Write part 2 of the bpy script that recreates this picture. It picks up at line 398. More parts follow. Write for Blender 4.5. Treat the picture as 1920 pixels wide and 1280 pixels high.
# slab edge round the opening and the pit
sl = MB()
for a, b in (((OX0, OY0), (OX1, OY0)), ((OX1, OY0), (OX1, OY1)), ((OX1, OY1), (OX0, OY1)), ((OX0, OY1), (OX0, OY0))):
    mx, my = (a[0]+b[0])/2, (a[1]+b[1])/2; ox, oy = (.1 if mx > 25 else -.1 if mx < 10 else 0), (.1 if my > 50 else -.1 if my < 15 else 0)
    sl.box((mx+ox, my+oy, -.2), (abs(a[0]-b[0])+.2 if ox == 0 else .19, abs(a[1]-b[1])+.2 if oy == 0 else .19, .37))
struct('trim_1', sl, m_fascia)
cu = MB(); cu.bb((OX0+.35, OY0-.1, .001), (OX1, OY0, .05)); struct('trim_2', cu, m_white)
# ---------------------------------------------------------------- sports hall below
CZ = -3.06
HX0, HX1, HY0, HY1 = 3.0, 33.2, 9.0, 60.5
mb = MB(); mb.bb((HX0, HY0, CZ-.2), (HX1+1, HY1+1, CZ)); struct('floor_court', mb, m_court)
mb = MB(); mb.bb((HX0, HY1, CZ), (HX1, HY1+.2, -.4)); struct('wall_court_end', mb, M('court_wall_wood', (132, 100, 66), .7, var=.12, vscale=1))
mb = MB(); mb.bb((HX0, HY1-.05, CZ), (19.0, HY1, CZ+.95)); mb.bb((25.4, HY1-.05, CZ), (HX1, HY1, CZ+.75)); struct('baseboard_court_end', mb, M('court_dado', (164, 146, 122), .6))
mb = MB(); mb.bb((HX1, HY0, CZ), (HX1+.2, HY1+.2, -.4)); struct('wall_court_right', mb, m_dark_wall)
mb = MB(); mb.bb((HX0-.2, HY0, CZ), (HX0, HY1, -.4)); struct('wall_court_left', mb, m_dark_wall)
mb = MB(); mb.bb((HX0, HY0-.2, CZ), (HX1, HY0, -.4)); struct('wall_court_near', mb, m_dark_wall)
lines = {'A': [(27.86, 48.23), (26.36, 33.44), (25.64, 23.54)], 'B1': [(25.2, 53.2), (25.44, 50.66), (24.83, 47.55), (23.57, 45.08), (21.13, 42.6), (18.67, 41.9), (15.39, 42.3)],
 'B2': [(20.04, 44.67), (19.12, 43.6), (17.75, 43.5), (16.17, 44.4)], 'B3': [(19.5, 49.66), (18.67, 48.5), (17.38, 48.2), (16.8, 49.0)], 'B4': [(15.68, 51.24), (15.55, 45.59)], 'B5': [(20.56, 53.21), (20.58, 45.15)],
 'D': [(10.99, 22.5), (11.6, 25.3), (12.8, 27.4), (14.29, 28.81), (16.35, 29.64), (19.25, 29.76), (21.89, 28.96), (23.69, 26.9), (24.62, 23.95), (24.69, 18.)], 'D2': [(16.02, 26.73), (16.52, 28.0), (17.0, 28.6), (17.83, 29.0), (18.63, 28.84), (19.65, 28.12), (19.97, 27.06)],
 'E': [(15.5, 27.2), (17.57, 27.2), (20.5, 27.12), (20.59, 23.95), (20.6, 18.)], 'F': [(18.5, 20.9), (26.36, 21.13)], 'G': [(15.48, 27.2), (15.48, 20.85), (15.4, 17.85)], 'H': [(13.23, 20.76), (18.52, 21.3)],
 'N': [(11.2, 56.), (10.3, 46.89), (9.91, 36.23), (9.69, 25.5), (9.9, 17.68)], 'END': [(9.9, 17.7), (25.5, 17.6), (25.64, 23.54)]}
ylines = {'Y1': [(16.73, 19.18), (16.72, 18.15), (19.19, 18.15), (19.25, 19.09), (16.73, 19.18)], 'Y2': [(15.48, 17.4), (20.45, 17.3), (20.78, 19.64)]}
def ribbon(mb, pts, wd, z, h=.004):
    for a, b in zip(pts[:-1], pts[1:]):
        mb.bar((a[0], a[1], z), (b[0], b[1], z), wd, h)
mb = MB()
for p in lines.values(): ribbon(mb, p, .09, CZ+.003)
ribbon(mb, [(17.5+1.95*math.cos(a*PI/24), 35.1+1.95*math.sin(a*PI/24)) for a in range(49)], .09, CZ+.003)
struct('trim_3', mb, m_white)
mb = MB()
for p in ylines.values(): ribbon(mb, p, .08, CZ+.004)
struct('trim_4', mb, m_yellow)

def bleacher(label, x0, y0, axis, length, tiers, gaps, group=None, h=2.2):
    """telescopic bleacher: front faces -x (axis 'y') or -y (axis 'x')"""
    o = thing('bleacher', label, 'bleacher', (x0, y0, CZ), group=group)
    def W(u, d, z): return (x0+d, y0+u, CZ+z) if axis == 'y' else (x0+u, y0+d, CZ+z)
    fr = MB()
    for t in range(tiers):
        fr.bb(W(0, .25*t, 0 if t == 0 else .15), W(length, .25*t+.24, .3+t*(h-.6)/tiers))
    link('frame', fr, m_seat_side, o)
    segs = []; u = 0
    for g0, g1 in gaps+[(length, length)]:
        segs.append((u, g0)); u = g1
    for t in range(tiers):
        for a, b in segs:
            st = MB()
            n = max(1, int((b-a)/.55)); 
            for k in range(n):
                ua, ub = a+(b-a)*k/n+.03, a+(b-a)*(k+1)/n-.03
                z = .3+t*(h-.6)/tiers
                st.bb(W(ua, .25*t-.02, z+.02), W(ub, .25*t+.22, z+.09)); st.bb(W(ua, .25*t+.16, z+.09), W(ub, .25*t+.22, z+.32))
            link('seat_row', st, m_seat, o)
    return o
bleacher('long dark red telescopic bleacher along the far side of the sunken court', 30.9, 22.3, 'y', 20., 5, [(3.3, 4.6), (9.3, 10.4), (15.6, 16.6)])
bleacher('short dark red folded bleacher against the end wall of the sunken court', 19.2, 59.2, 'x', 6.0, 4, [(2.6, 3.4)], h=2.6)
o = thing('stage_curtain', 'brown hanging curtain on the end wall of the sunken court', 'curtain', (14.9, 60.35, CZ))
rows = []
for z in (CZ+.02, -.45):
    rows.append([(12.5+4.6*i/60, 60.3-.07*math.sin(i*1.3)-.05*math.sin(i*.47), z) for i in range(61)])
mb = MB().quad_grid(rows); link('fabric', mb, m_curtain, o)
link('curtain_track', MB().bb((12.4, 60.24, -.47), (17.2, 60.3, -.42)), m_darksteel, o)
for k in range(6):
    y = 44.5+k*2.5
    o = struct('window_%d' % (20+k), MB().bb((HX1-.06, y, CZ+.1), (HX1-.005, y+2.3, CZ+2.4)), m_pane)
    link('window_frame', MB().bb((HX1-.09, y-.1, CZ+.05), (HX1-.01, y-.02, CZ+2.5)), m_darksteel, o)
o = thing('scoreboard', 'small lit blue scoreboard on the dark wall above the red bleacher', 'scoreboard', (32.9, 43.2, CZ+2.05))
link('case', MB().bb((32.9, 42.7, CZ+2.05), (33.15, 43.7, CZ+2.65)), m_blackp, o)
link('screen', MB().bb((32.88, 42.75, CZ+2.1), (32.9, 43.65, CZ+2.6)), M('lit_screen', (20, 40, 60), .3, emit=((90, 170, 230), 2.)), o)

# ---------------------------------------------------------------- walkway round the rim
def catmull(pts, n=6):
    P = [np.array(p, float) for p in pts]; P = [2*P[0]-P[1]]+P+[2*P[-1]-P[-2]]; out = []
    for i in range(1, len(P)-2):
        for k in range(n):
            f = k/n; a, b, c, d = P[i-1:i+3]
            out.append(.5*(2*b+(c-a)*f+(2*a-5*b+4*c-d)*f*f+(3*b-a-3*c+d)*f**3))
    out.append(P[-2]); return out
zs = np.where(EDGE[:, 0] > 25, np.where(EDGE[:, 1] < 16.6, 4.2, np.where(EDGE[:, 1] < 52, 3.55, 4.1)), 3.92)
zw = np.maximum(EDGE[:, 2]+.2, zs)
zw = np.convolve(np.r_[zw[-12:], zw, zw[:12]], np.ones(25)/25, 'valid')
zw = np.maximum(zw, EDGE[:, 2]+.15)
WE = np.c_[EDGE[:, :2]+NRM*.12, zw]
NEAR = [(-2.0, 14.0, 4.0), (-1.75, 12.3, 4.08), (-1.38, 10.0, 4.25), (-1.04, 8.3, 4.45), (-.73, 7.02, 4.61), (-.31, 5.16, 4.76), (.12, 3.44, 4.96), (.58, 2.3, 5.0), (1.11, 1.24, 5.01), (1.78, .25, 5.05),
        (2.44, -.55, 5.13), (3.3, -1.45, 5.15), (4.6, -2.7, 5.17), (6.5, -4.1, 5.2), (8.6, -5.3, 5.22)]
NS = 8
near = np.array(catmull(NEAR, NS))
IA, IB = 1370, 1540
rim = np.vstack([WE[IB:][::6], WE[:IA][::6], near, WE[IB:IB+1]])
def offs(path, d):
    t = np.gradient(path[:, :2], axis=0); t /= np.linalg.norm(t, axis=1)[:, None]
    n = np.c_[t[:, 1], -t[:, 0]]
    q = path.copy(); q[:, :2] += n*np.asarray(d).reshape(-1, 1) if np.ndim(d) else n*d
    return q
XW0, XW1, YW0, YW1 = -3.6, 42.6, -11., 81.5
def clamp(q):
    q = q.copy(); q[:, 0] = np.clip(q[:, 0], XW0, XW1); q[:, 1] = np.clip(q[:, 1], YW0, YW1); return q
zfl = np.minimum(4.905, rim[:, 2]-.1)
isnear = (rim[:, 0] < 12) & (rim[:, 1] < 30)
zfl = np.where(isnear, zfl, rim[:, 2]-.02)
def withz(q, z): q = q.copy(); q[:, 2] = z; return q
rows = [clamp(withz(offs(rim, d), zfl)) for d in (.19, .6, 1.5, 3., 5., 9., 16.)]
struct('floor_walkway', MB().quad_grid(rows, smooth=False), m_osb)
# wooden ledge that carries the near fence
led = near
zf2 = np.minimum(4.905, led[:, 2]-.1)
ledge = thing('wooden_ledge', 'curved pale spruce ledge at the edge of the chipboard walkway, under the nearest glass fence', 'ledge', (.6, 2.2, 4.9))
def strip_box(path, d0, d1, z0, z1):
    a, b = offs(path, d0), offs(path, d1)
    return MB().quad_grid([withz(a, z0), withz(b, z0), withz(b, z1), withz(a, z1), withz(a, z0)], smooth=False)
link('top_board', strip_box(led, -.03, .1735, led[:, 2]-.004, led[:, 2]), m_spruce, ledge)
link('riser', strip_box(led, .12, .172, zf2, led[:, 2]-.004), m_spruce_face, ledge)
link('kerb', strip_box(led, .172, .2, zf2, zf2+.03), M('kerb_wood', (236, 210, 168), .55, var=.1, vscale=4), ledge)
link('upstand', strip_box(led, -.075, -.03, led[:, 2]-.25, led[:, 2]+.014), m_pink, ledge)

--

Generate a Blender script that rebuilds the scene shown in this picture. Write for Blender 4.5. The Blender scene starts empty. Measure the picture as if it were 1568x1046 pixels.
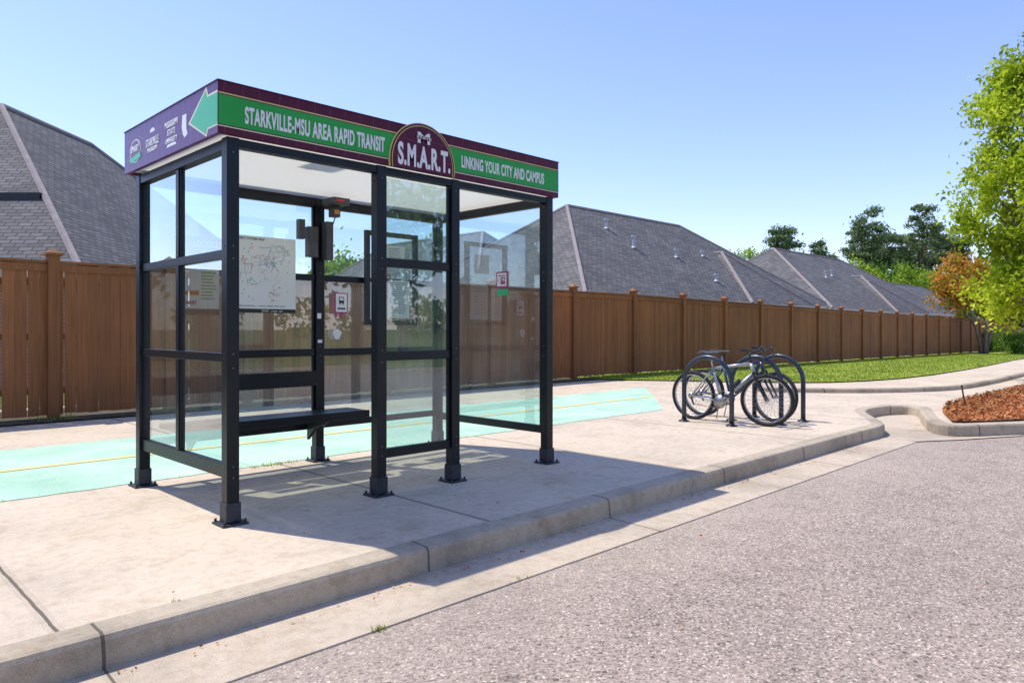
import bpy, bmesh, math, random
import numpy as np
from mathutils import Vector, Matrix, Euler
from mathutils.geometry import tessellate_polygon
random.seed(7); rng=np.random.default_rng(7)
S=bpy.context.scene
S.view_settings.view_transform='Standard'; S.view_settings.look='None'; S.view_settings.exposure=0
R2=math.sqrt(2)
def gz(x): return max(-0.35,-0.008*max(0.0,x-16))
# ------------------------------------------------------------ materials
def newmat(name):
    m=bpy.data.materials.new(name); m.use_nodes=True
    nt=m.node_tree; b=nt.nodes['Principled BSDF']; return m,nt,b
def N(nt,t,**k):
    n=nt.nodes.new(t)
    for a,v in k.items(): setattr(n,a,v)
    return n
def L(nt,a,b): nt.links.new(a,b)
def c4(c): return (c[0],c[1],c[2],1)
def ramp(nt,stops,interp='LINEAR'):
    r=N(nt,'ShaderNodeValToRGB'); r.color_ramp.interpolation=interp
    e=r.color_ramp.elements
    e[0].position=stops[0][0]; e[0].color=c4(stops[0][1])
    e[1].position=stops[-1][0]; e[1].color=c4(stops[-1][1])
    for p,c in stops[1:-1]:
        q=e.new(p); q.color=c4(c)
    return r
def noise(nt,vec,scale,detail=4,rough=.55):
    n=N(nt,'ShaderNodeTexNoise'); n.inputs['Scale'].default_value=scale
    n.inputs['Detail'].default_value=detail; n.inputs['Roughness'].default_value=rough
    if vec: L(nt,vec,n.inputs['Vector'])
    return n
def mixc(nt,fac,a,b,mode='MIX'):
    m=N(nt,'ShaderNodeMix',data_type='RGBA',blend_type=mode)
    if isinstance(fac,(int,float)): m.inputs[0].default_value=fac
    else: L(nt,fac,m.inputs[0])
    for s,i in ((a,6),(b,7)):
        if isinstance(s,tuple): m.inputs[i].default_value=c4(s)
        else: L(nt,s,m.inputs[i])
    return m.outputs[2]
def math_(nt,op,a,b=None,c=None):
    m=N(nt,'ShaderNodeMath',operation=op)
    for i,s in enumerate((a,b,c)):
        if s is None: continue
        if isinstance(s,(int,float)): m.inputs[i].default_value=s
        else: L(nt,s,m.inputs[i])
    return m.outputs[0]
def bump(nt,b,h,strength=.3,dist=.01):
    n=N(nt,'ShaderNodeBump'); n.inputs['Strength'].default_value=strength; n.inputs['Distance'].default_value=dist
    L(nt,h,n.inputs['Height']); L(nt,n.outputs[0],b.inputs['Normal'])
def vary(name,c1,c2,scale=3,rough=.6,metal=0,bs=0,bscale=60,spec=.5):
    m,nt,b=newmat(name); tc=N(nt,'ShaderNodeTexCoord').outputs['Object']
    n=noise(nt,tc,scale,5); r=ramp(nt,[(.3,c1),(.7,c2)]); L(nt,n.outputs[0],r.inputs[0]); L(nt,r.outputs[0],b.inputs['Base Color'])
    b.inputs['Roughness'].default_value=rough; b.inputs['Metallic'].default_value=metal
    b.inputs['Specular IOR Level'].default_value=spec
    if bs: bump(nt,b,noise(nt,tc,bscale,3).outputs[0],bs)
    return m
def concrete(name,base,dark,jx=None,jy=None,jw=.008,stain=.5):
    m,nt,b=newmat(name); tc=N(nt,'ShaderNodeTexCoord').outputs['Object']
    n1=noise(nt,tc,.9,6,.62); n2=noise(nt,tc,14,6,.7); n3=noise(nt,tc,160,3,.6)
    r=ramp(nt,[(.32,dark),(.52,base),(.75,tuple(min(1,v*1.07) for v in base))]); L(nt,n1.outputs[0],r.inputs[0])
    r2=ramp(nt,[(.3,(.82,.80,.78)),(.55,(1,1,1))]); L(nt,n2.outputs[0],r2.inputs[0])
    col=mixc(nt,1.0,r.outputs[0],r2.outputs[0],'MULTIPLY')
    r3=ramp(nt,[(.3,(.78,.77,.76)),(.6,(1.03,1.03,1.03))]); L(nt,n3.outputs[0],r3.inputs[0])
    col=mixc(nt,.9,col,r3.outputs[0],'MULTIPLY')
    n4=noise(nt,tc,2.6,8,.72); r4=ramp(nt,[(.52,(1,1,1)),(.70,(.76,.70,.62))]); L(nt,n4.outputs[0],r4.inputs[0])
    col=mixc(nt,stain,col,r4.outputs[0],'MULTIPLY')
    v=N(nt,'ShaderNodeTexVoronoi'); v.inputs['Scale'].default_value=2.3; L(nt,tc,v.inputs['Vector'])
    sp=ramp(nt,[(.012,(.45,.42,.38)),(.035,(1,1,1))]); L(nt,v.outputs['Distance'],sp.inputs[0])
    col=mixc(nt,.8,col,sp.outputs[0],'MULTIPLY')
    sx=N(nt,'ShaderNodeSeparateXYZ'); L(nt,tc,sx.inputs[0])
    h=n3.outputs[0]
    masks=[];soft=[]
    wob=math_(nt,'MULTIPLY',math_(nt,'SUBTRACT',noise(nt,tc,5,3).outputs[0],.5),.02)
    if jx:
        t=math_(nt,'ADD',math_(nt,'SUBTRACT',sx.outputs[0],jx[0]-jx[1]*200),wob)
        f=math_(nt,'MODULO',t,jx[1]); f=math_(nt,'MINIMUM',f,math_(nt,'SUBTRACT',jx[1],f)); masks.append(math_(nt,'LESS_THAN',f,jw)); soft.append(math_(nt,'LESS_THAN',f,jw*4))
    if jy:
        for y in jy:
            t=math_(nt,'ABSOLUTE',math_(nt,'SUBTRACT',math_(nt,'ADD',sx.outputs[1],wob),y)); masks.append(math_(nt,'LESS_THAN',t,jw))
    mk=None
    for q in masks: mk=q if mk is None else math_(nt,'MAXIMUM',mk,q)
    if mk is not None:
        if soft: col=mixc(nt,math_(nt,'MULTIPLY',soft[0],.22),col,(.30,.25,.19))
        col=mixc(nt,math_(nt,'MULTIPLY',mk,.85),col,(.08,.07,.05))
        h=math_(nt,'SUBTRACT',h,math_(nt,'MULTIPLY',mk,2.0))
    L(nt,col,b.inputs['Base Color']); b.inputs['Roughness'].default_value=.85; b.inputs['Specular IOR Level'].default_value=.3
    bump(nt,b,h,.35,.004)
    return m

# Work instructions
Starting at the line that contains "Write part 2" and ending at the line that contains "mb = MB(); mb.bb((HX0-.2, HY0, CZ), (HX0, HY1, -.4));", retype each line exactly; omit everything outside that range.

# Full solution
Write part 2 of the bpy script that recreates this picture. It picks up at line 398. More parts follow. Write for Blender 4.5. Treat the picture as 1920 pixels wide and 1280 pixels high.
# slab edge round the opening and the pit
sl = MB()
for a, b in (((OX0, OY0), (OX1, OY0)), ((OX1, OY0), (OX1, OY1)), ((OX1, OY1), (OX0, OY1)), ((OX0, OY1), (OX0, OY0))):
    mx, my = (a[0]+b[0])/2, (a[1]+b[1])/2; ox, oy = (.1 if mx > 25 else -.1 if mx < 10 else 0), (.1 if my > 50 else -.1 if my < 15 else 0)
    sl.box((mx+ox, my+oy, -.2), (abs(a[0]-b[0])+.2 if ox == 0 else .19, abs(a[1]-b[1])+.2 if oy == 0 else .19, .37))
struct('trim_1', sl, m_fascia)
cu = MB(); cu.bb((OX0+.35, OY0-.1, .001), (OX1, OY0, .05)); struct('trim_2', cu, m_white)
# ---------------------------------------------------------------- sports hall below
CZ = -3.06
HX0, HX1, HY0, HY1 = 3.0, 33.2, 9.0, 60.5
mb = MB(); mb.bb((HX0, HY0, CZ-.2), (HX1+1, HY1+1, CZ)); struct('floor_court', mb, m_court)
mb = MB(); mb.bb((HX0, HY1, CZ), (HX1, HY1+.2, -.4)); struct('wall_court_end', mb, M('court_wall_wood', (132, 100, 66), .7, var=.12, vscale=1))
mb = MB(); mb.bb((HX0, HY1-.05, CZ), (19.0, HY1, CZ+.95)); mb.bb((25.4, HY1-.05, CZ), (HX1, HY1, CZ+.75)); struct('baseboard_court_end', mb, M('court_dado', (164, 146, 122), .6))
mb = MB(); mb.bb((HX1, HY0, CZ), (HX1+.2, HY1+.2, -.4)); struct('wall_court_right', mb, m_dark_wall)
mb = MB(); mb.bb((HX0-.2, HY0, CZ), (HX0, HY1, -.4)); struct('wall_court_left', mb, m_dark_wall)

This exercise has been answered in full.